身体が壊れるよりも死ぬ方が先だと思っているからだ。
人間の身体はひとつしかない。この身体は徐々に徐々に劣化して最後にはあちこち壊れて使えなくなる。挙げ句の果てに、最後は何をどうしても完全に機能を停止する。それが死だ。どんなに身体を大切にしても、最後は身体が壊れて死に至る。
人の身体は常に良い状態を保てるわけではない。時間の経過と共に、どんなにメンテナンスをきちんとしていても劣化して壊れて死んでいく。生老病死のサイクルから逃れられた個体はひとつもない。
すべての形あるものは崩れて壊れていく。だから「諸行無常」であって「栄枯盛衰」なのである。
若さはなくなってから貴重なものであると気付く。健康は失ってから大切なものであると気付く。命は消えつつあることを自覚した瞬間から取り返せないものであったことを理解する。
もし自分の寿命が長くないと思う人は、どうするのだろうか。少なくともじっくり生きようとは思わなくなる。それよりも、楽しいこと、面白いこと、心地良いことは、どんどん経験しておこうと思う。つまり、生き急ぎがそこに発生する。
生き急いだ方がいいのに何もしていない人が多いように見える
かく言う私は、東南アジアの売春地帯にどっぷり浸っていた時、自分の寿命はもしかしたら長くないのではないかという予感にいつも怯えていた。20代から30代は健康にはかなり無頓着な状況で過ごしてきたからだ。
20代の私はアルコール、タバコ、ドラッグ、連日連夜の睡眠不足のすべてを一通りやってきた。その時期の私は確かに「どうせ人生が短いなら、今のうちにいろいろ経験しておかないと損だ」という気持ちが無意識にあったように思える。
その乱脈生活は40代から悪影響として現れた。きっかけは交通事故だった。全快するのに半年以上もかかった。

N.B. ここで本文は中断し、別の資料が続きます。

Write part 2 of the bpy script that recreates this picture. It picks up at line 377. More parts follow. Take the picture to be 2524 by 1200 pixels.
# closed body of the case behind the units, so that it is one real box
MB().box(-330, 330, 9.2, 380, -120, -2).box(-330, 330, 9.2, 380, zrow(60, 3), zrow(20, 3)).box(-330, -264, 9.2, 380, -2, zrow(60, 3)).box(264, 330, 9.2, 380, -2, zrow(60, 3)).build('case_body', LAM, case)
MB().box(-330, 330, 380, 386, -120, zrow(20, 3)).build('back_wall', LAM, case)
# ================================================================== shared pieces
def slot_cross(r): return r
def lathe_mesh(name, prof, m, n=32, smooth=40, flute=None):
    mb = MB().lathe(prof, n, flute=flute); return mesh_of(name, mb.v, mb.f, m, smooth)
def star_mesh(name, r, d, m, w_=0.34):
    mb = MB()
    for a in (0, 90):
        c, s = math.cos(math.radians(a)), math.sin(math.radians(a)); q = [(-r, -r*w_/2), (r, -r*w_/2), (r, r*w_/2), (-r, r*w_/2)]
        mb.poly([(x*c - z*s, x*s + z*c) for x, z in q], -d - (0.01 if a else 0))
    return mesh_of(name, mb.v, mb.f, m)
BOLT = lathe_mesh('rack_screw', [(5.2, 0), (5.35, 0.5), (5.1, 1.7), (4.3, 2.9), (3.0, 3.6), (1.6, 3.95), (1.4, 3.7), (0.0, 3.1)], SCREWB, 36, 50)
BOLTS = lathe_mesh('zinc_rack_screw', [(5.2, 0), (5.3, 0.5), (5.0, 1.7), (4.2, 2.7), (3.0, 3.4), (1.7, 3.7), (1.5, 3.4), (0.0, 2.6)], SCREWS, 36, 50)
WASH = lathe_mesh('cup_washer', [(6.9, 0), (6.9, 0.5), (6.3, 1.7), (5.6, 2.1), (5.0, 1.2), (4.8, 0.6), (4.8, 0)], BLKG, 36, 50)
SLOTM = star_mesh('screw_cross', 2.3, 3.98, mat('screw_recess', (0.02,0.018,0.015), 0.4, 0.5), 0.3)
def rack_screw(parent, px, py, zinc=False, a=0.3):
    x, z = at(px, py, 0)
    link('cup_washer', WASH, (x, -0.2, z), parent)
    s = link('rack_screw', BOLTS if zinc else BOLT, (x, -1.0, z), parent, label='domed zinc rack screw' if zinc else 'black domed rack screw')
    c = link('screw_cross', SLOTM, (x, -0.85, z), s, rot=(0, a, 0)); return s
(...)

そして、その後から体力が急激に衰えていき、原因不明の倦怠感、絶え間ない頭痛、耳鳴り、めまいに苦しむようになり、突発性難聴になって聴力の半分以上を失った。今も聴力は戻らない。
慢性的に腰も痛いし、歩き続けると足の先から膝まで痛んでくる。身体のいろんなところが徐々に徐々に劣化し、壊れているのがリアルタイムで分かる。
結局、私は身体を壊すごとに悪い習慣をやめていったのだが、若い頃は生き急いでいたので健康悪化を食い止めるのはやや遅かった。そのため、健康を害したまま生きなければならない羽目に陥っている。
モノは壊れたら買いかえればいいが、肉体はそういうわけにはいかない。自分の身体は劣化したからと言って、違う身体に乗り換えることはできない。そのように考えると、自分の身体は早く劣化するのか、それとも徐々に劣化していくのかを考えておくのは悪くない。
悪い環境で生きるしかない人や、悪いライフスタイルをやめられない人は、とにかく生き急いだ方がいい。もし、身体を大切にして慎重に生きることができる人はじっくりと物事を詰めることができる時間的余裕はある。
生き急いだ方がいいのか。
じっくり生きた方がいいのか。
私から見ると、生き急いだ方がいいのに何もしていない人が多いように見える。身体はひとつしかなく、時間は巻き戻せないのでもったいないと思う。